Radical Hyundai Ioniq 6 track car previews N sports EVs

The main weapon in the RN22e’s dynamic armoury is its torque-vectoring capability. Although it has only one motor on each axle (unlike cars such as the Audi E-tron S and Hummer EV), it achieves the effect of overpowering the outside driven wheels using a clutch pack. 

Wartenberg stressed that configurability is becoming a key tenet of the N sub-brand. The RN22e has two motors that give it four-wheel drive (offering up the same 577bhp and 548lb ft as the related Kia EV6 GT), which the N division is putting to good use by letting the driver choose the torque split between the front and the rear axle. Every other EV so far has either managed this automatically or had a fixed split.

Such a setting should inject some much-needed predictable playfulness into a driver’s EV. The ultimate expression of the combination of torque-vectoring and a variable torque split is a drift mode, a feature which will be present in this year’s Ioniq 5 N.

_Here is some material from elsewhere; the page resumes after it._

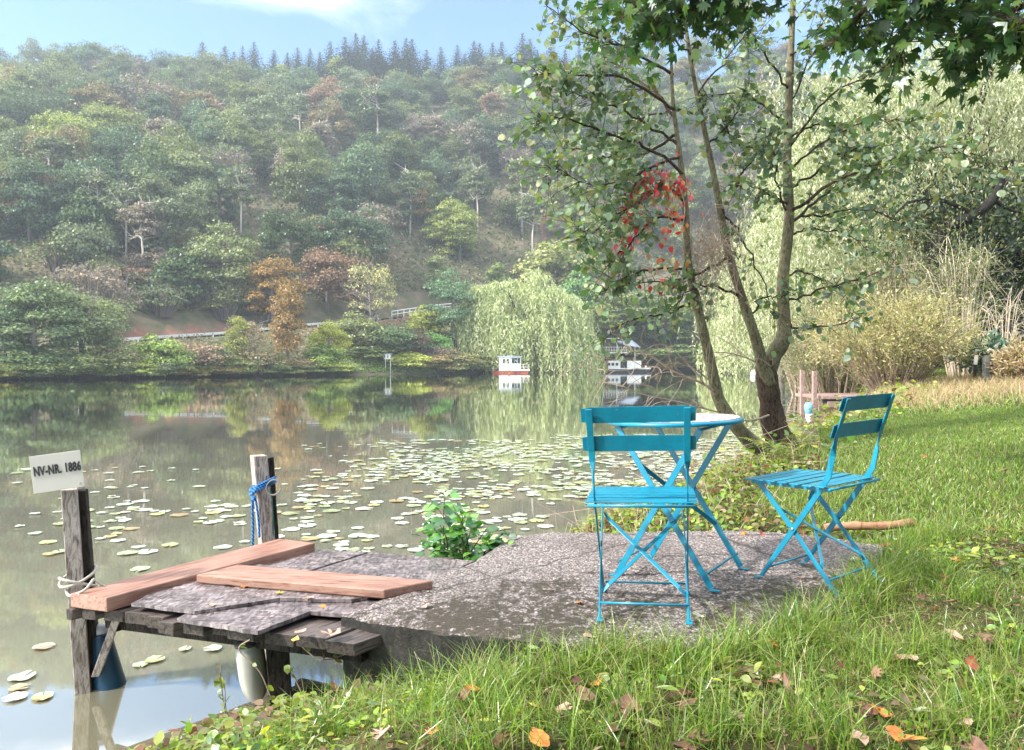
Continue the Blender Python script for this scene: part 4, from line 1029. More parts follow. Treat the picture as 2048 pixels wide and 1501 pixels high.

Hyundai rn22e front wheel detail

Hyundai claims the one-off track car will top out at north of 155mph. The EV6 GT – taller, less slippery and no doubt weightier – can crack 161mph. 

The test bed also serves to explore improved braking for EVs. While regenerative braking means that EVs’ disc brakes tend not to come under a lot of stress on the road, the weight of the battery pack can cause an EV to run out of braking power quite quickly under repeated heavy stress on a track. Hyundai is therefore experimenting with a 400mm hybrid-metal disc.